Deutlicher Vorsprung
Laut dem kurz vor 20.00 veröffentlichten Ergebnis der Urnenwahl lag Van der Bellen mit 51,68 Prozent in Führung, FPÖ-Kandidat Norbert Hofer erreichte 48,32 Prozent. Anders als bei der aufgehobenen Stichwahl im Mai werden diesmal die Briefwähler nicht den Ausschlag geben. Die letzte SORA-Hochrechnung, die Briefwähler bereits berücksichtigt, ergibt 53,3 zu 46,7 Prozent bei einer Schwankungsbreite von nur noch 0,4 Prozent.
SORA/ORF
Lob für Hofers „respektables Ergebnis“
Bis zu seiner für Ende Jänner angesetzten Angelobung gelte es noch einige Fristen abzuwarten. Ausständig ist nicht zuletzt das offizielle Endergebnis, da die Briefwahlstimmen erst am Montag ausgezählt werden. „Theoretisch“ sei Van der Bellen zufolge auch eine weitere Anfechtung möglich - „ich hoffe es nicht“. Auch von anderer Seite, nicht zuletzt von der FPÖ, wurde eine Anfechtung am Sonntag ebenfalls ausgeschlossen. Mit den Worten „wir haben gewonnen“ trat Van der Bellen dann auch vor seine in den Wiener Sofiensälen versammelten Anhänger, die ihn mit stürmischem Applaus begrüßten.
Gleich zu Beginn seiner zuvor in der Hofburg gehaltenen Rede drückte Van der Bellen Hofer seinen Respekt aus und gratulierte zu einem „respektablen Ergebnis“. Man sei immerhin über sieben Monate in direkter Konkurrenz zueinander gestanden, „und ich weiß, was das für einen Einsatz erfordert“.
Hofer nun „Wahlhelfer“ für Strache
„Ich wünsche Van der Bellen für dessen Aufgabe alles Gute. Aber ich sage auch, dass man in mir einen schlafenden Bären geweckt hat“, sagte Hofer in der FPÖ-Wahlkampfzentrale. Als Hintergrund seiner Niederlage nannte er dort erneut die Wahlempfehlung von ÖVP-Obmann Reinhold Mitterlehner für Van der Bellen, die Hofer als „Selbstmordattentat“ bezeichnete.

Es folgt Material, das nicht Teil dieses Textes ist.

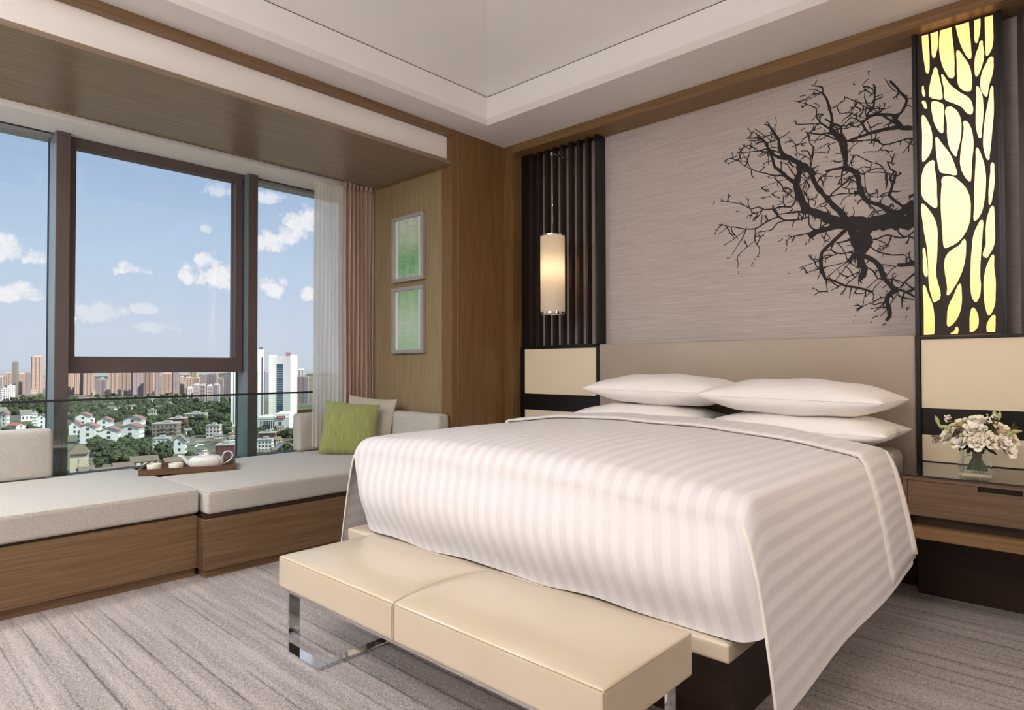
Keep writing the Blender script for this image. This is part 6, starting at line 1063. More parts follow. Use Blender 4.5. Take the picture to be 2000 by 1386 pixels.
('hall',-457.4,252.1,7.2,7.2,3.2,-2.0,'greyroofh','small grey-roofed house in the old quarter right of the trees','house','small houses of the old quarter'),
('hall',-406.6,192.8,5.4,5.4,3.2,2.0,'greyroofh','small grey-roofed house in the old quarter right of the trees','house','small houses of the old quarter'),
('hall',-529.0,197.4,7.6,7.6,4.5,13.0,'greyroofh','small grey-roofed house in the old quarter right of the trees','house','small houses of the old quarter'),
('hall',-442.4,188.0,5.1,5.1,2.7,13.0,'greyroofh','small grey-roofed house in the old quarter right of the trees','house','small houses of the old quarter'),
('hall',-372.3,189.1,5.0,5.0,3.7,-13.0,'brownroof','small grey-roofed house in the old quarter right of the trees','house','small houses of the old quarter'),
('hall',-370.5,149.0,3.7,3.7,2.1,16.0,'greyroofh','small grey-roofed house in the old quarter right of the trees','house','small houses of the old quarter'),
('hall',-416.6,201.6,5.2,5.2,3.5,-5.0,'brownroof','small grey-roofed house in the old quarter right of the trees','house','small houses of the old quarter'),
('hall',-441.8,164.8,4.6,4.6,3.2,-48.0,'greyroofh','small grey-roofed house in the old quarter right of the trees','house','small houses of the old quarter'),
('hall',-519.2,285.4,5.8,5.8,3.0,12.0,'greyroofh','small grey-roofed house in the old quarter right of the trees','house','small houses of the old quarter'),
('hall',-357.5,196.7,5.5,5.5,2.6,-54.0,'brownroof','small grey-roofed house in the old quarter right of the trees','house','small houses of the old quarter'),
('hall',-401.8,176.9,4.8,4.8,2.7,-59.0,'greyroofh','small grey-roofed house in the old quarter right of the trees','house','small houses of the old quarter'),
('hall',-440.7,180.3,5.1,5.1,4.1,-65.0,'brownroof','small grey-roofed house in the old quarter right of the trees','house','small houses of the old quarter'),
('hall',-430.2,238.2,5.8,5.8,2.8,-19.0,'brownroof','small grey-roofed house in the old quarter right of the trees','house','small houses of the old quarter'),
('hall',-418.7,176.9,4.2,4.2,2.7,-57.0,'brownroof','small grey-roofed house in the old quarter right of the trees','house','small houses of the old quarter'),
('hall',-398.1,205.1,6.8,6.8,3.1,-60.0,'brownroof','small grey-roofed house in the old quarter right of the trees','house','small houses of the old quarter'),
('hall',-372.8,155.7,5.6,5.6,2.3,-2.0,'greyroofh','small grey-roofed house in the old quarter right of the trees','house','small houses of the old quarter'),
('hall',-488.0,230.4,6.7,6.7,3.7,7.0,'greyroofh','small grey-roofed house in the old quarter right of the trees','house','small houses of the old quarter'),
('hall',-348.9,144.2,4.0,4.0,4.2,3.0,'brownroof','small grey-roofed house in the old quarter right of the trees','house','small houses of the old quarter'),
('hall',-421.0,222.5,6.3,6.3,1.2,-71.0,'brownroof','small grey-roofed house in the old quarter right of the trees','house','small houses of the old quarter'),
('hall',-394.9,160.5,3.7,3.7,2.4,-52.0,'brownroof','small grey-roofed house in the old quarter right of the trees','house','small houses of the old quarter'),
('hall',-466.3,246.0,5.4,5.4,3.9,10.0,'brownroof','small grey-roofed house in the old quarter right of the trees','house','small houses of the old quarter'),
('hall',-1060.3,241.4,9.5,9.5,5.8,24.0,'greyroofh','small white house half hidden among the wooded slope trees','house','small white houses in the wood'),
('hall',-891.2,237.5,8.5,8.5,5.0,-43.0,'greyroofh','small white house half hidden among the wooded slope trees','house','small white houses in the wood'),
('hall',-870.8,243.5,8.5,8.5,5.0,-43.0,'greyroofh','small white house half hidden among the wooded slope trees','house','small white houses in the wood'),
('hall',-900.4,266.7,8.9,8.9,5.2,11.0,'greyroofh','small white house half hidden among the wooded slope trees','house','small white houses in the wood'),
('hall',-850.9,260.9,8.6,8.6,5.0,9.0,'greyroofh','small white house half hidden among the wooded slope trees','house','small white houses in the wood'),
('hall',-855.6,280.7,8.9,8.9,5.1,-40.0,'greyroofh','small white house half hidden among the wooded slope trees','house','small white houses in the wood'),
('hall',-958.1,191.2,8.3,8.3,5.1,-7.0,'greyroofh','small white house half hidden among the wooded slope trees','house','small white houses in the wood'),
('hall',-782.8,275.9,8.4,8.4,4.7,-21.0,'greyroofh','small white house half hidden among the wooded slope trees','house','small white houses in the wood'),
('hall',-1032.7,331.7,10.6,10.6,6.1,-0.0,'greyroofh','small white house half hidden among the wooded slope trees','house','small white houses in the wood'),
('hall',-1145.2,270.7,10.4,10.4,6.3,-38.0,'greyroofh','small white house half hidden among the wooded slope trees','house','small white houses in the wood'),
('hall',-934.9,319.6,9.9,9.9,5.6,7.0,'greyroofh','small white house half hidden among the wooded slope trees','house','small white houses in the wood'),
('hall',-825.0,178.5,7.3,7.3,4.4,28.0,'greyroofh','small white house half hidden among the wooded slope trees','house','small white houses in the wood')]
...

Ernüchterung in FPÖ-Wahlzentrale
Im Gegensatz zu den Sofiensälen pägte Ernüchterung die Stimmung in der FPÖ-Parteizentrale. Hofer sagte dort einmal mehr, Mitterlehners Wahlempfehlung sei für den Wahlausgang entscheidend gewesen.

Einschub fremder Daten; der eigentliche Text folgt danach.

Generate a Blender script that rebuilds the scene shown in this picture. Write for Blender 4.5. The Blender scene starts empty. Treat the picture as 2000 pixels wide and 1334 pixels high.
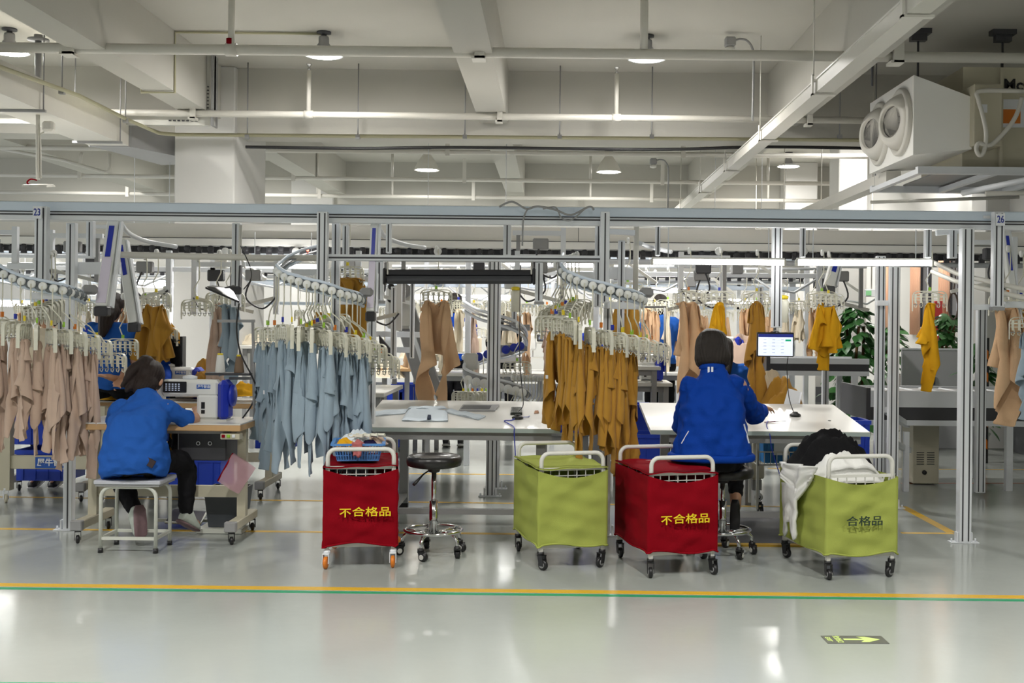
import bpy, math, random
from mathutils import Vector, Matrix, noise
C = bpy.context.scene.collection
SC = bpy.context.scene
PI = math.pi
# ------------------------------------------------------------------ camera
FPX, CX, CY, ZC, ROLL = 2200.0, 1080.0, 625.0, 1.55, 0.0105
cam = bpy.data.cameras.new('camera'); camo = bpy.data.objects.new('camera', cam); C.objects.link(camo)
cam.sensor_width = 36; cam.lens = FPX / 2000 * 36
cam.shift_x = -(CX - 1000) / 2000; cam.shift_y = -(667 - CY) / 2000
cam.clip_end = 200
camo.location = (0, 0, ZC)
camo.rotation_euler = (Matrix.Rotation(PI / 2, 4, 'X') @ Matrix.Rotation(ROLL, 4, 'Z')).to_euler()
SC.camera = camo
SC.view_settings.view_transform = 'Standard'; SC.view_settings.look = 'None'
SC.view_settings.gamma = 1; SC.view_settings.use_curve_mapping = False
SC.view_settings.exposure = 0.0
# ------------------------------------------------------------------ world
wd = bpy.data.worlds.new('world'); SC.world = wd; wd.use_nodes = True
wd.node_tree.nodes['Background'].inputs[0].default_value = (0.92, 0.95, 1.0, 1)
wd.node_tree.nodes['Background'].inputs[1].default_value = 1.25
LAMP_W, TUBE_E = 58.0, 26.0

def W(px, py, D):
    dx, dy = px - CX, py - CY
    u = dx * math.cos(ROLL) + dy * math.sin(ROLL); v = -dx * math.sin(ROLL) + dy * math.cos(ROLL)
    return Vector((u * D / FPX, D, ZC - v * D / FPX))
def F(px, py):
    dx, dy = px - CX, py - CY
    v = -dx * math.sin(ROLL) + dy * math.cos(ROLL)
    return W(px, py, FPX * ZC / v)
def V(*a): return Vector(a)
# ------------------------------------------------------------------ materials
MATS = {}
def mat(name, col, rough=0.5, metal=0.0, bump=0.0, bscale=60, var=0.0, vscale=4, emit=0, alpha=1, trans=0, coat=0, aniso=None, sheen=0):
    if name in MATS: return MATS[name]
    m = bpy.data.materials.new(name); m.use_nodes = True; nt = m.node_tree; b = nt.nodes['Principled BSDF']
    c = tuple(col) + (1,)
    b.inputs['Base Color'].default_value = c; b.inputs['Roughness'].default_value = rough
    b.inputs['Metallic'].default_value = metal
    if emit: b.inputs['Emission Color'].default_value = c; b.inputs['Emission Strength'].default_value = emit
    if alpha < 1: b.inputs['Alpha'].default_value = alpha
    if trans: b.inputs['Transmission Weight'].default_value = trans
    if coat: b.inputs['Coat Weight'].default_value = coat; b.inputs['Coat Roughness'].default_value = .06
    if sheen: b.inputs['Sheen Weight'].default_value = sheen
    if 'hair' in name: b.inputs['Specular IOR Level'].default_value = .3
    if rough >= .75 and not trans: b.inputs['Specular IOR Level'].default_value = .12
    tc = nt.nodes.new('ShaderNodeTexCoord'); L = nt.links
    if var:
        n = nt.nodes.new('ShaderNodeTexNoise'); n.inputs['Scale'].default_value = vscale; n.inputs['Detail'].default_value = 5
        L.new(tc.outputs['Object'], n.inputs['Vector'])
        mx = nt.nodes.new('ShaderNodeMix'); mx.data_type = 'RGBA'
        mx.inputs[6].default_value = tuple(max(0, x * (1 - var)) for x in col) + (1,)
        mx.inputs[7].default_value = tuple(min(1, x * (1 + var)) for x in col) + (1,)
        L.new(n.outputs['Fac'], mx.inputs[0]); L.new(mx.outputs[2], b.inputs['Base Color'])
    if bump:
        n2 = nt.nodes.new('ShaderNodeTexNoise'); n2.inputs['Scale'].default_value = bscale; n2.inputs['Detail'].default_value = 4
        if aniso:
            mp = nt.nodes.new('ShaderNodeMapping'); mp.inputs['Scale'].default_value = aniso
            L.new(tc.outputs['Object'], mp.inputs['Vector']); L.new(mp.outputs['Vector'], n2.inputs['Vector'])
        else: L.new(tc.outputs['Object'], n2.inputs['Vector'])
        bp = nt.nodes.new('ShaderNodeBump'); bp.inputs['Strength'].default_value = bump; bp.inputs['Distance'].default_value = 0.01
        L.new(n2.outputs['Fac'], bp.inputs['Height']); L.new(bp.outputs['Normal'], b.inputs['Normal'])
    MATS[name] = m; return m
def sr(r, g, b):
    f = lambda x: (x / 255 / 12.92) if x <= 10 else ((x / 255 + .055) / 1.055) ** 2.4
    return (f(r), f(g), f(b))
ALU = mat('aluminium', sr(228, 231, 235), .42, .05, .05, 200, .04)
ALU2 = mat('anodised_rail', sr(212, 224, 238), .5, .0, .05, 200, .04)
STEEL = mat('chrome', (.72, .72, .73), .12, 1)
GREYM = mat('grey_enamel', sr(150, 150, 150), .45, 0, .04, 120, .06)
DARKM = mat('dark_grey_enamel', sr(62, 62, 66), .45, 0, .04, 120, .06)
BLACK = mat('black_plastic', (.014, .014, .015), .4)
VINYL = mat('black_vinyl', (.018, .017, .017), .28, 0, .12, 90)
WHITE = mat('white_enamel', sr(214, 213, 206), .4, 0, .03, 150, .03)
PIPE = mat('white_pipe_paint', sr(214, 211, 202), .45, 0, .04, 80, .04)
PAINT = mat('ceiling_paint', sr(190, 188, 180), .85, 0, .08, 40, .04, 1.2)
PAINT2 = mat('wall_paint', sr(208, 207, 203), .8, 0, .05, 40, .03, 1.5)
CREAM = mat('cream_enamel', sr(198, 192, 170), .45, 0, .04, 100, .05)
PLAS = mat('ivory_plastic', sr(222, 220, 204), .38, 0, 0, 60, .05, 30)
PLAS2 = mat('white_roller_plastic', sr(232, 233, 230), .4)
BEIGE = mat('dusty_beige_fleece', sr(206, 180, 162), .95, 0, .5, 400, .10, 9, sheen=.2)
BLUEG = mat('grey_blue_fleece', sr(158, 176, 190), .95, 0, .5, 400, .10, 9, sheen=.2)
MUST = mat('mustard_fleece', sr(186, 138, 56), .95, 0, .5, 400, .12, 9, sheen=.15)
GOLD = mat('golden_yellow_fleece', sr(226, 168, 36), .95, 0, .5, 400, .1, 9)
CAMEL = mat('light_camel_fleece', sr(222, 184, 146), .95, 0, .5, 400, .08, 9)
CREAMC = mat('cream_cotton', sr(232, 220, 196), .95, 0, .4, 300, .08, 9)
WHITEC = mat('white_cotton', sr(236, 236, 232), .9, 0, .4, 300, .04, 9)
BLACKC = mat('black_cotton', (.012, .012, .013), .95, 0, .5, 300, .3, 9)
PINKC = mat('dusty_pink_cotton', sr(188, 112, 112), .95, 0, .4, 300, .1, 9)
REDC = mat('red_cover_cloth', sr(132, 2, 20), .85, 0, .25, 350, .10, 5)
GREENC = mat('lime_green_cover_cloth', sr(160, 170, 84), .85, 0, .25, 350, .08, 5)
TEE = mat('blue_tshirt_cotton', sr(40, 92, 176), .85, 0, .3, 260, .06, 7)
JACK = mat('royal_blue_jacket_cloth', sr(8, 58, 150), .75, 0, .3, 200, .07, 7)
SKIN = mat('skin', sr(198, 150, 120), .5, 0, .1, 90, .06, 12)
HAIRM = mat('dark_brown_hair', (.020, .011, .009), .5, 0, .4, 60, .4, 60, aniso=(14, 14, 1))
HAIRB = mat('black_hair', (.020, .015, .012), .45, 0, .4, 60, .3, 60, aniso=(14, 14, 1))
PANTS = mat('black_trousers_cloth', (.013, .013, .015), .85, 0, .3, 200, .2, 8)
NAVY = mat('deep_blue_plastic', sr(30, 50, 170), .4, 0, .02, 60, .06)
BINB = mat('blue_crate_plastic', sr(30, 66, 190), .42, 0, .03, 60, .08)
BASK = mat('sky_blue_basket_plastic', sr(86, 140, 204), .45)
BINC = mat('cyan_blue_bin_plastic', sr(24, 120, 190), .45)
YELP = mat('yellow_tag_plastic', sr(232, 208, 40), .5)
GRNP = mat('lime_tag_plastic', sr(150, 200, 60), .5)
ORP = mat('orange_plastic', sr(214, 120, 30), .4)
BRN = mat('brown_rubber', sr(130, 74, 40), .5)
WOODE = mat('wood_laminate_edge', sr(206, 166, 118), .5, 0, .1, 30, .1, 6)
TOPW = mat('white_laminate', sr(224, 222, 216), .32, 0, .02, 60, .02, 2, coat=.2)
TOPE = mat('greenish_edge_band', sr(178, 192, 188), .4)
LAMPI = mat('lamp_reflector_inner', (.9, .9, .88), .3)
LAMPE = mat('lamp_glow', (1, .97, .92), .5, emit=22)
TUBE = mat('tube_glow', (1, .99, .97), .5, emit=TUBE_E)
SCREEN = mat('screen_glow', sr(214, 222, 240), .3, emit=.72)
SCRB = mat('screen_blue_bar', sr(34, 44, 120), .3, emit=.5)
SCRG = mat('screen_green_button', sr(20, 150, 110), .3, emit=.6)
LBLUE = mat('label_blue', sr(26, 88, 180), .5)
LWHITE = mat('label_white', sr(232, 234, 238), .5)
TXY = mat('yellow_thread', sr(236, 212, 30), .6)
TXD = mat('dark_green_thread', sr(36, 56, 44), .6)
REFLW = mat('purple_reflection_white', sr(226, 218, 236), .5)  # white lift cover with a purple reflection put into its colour
LEAF = mat('glossy_green_leaf', sr(62, 112, 58), .35, 0, 0, 60, .3, 8)
STEM = mat('brown_stem', sr(84, 66, 40), .8)
MESHP = mat('pink_mesh_cloth', sr(200, 160, 170), .8, alpha=.55)
CLEARP = mat('clear_film', (.85, .87, .88), .15, alpha=.35)
GLASS = mat('window_glass', (1, 1, 1), .02, trans=1)
PART = mat('grey_partition_laminate', sr(190, 190, 194), .5, 0, .02, 60, .03)
BASEB = mat('dark_grey_skirting_paint', sr(96, 98, 102), .6, 0, .05, 60, .05)
YLINE = mat('yellow_floor_tape', sr(214, 170, 46), .35, 0, 0, 60, .12, 3)
GLINE = mat('green_floor_tape', sr(36, 150, 104), .35, 0, 0, 60, .1, 3)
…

„Ich war heute wirklich sehr, sehr traurig“, sagte Hofer vor etlichen Journalisten und Gesinnungsgenossen, denn: „Ich hätte unglaublich gerne für dieses Land gearbeitet“, etwa das Freihandelsabkommen CETA verhindert und Rechnungshof-Vorschläge umgesetzt. In einer Demokratie sei allerdings jede Entscheidung die richtige, merkte er an.
Differenzen zwischen ihm und Parteichef Heinz-Christian Strache gebe es auch nach dieser Niederlage nicht, so Hofer. Vielmehr habe Strache „einen sehr prominenten Wahlhelfer gewonnen“. Auch aus diesem Grund werde der von der FPÖ eingeschlagene Weg zum Ziel führen.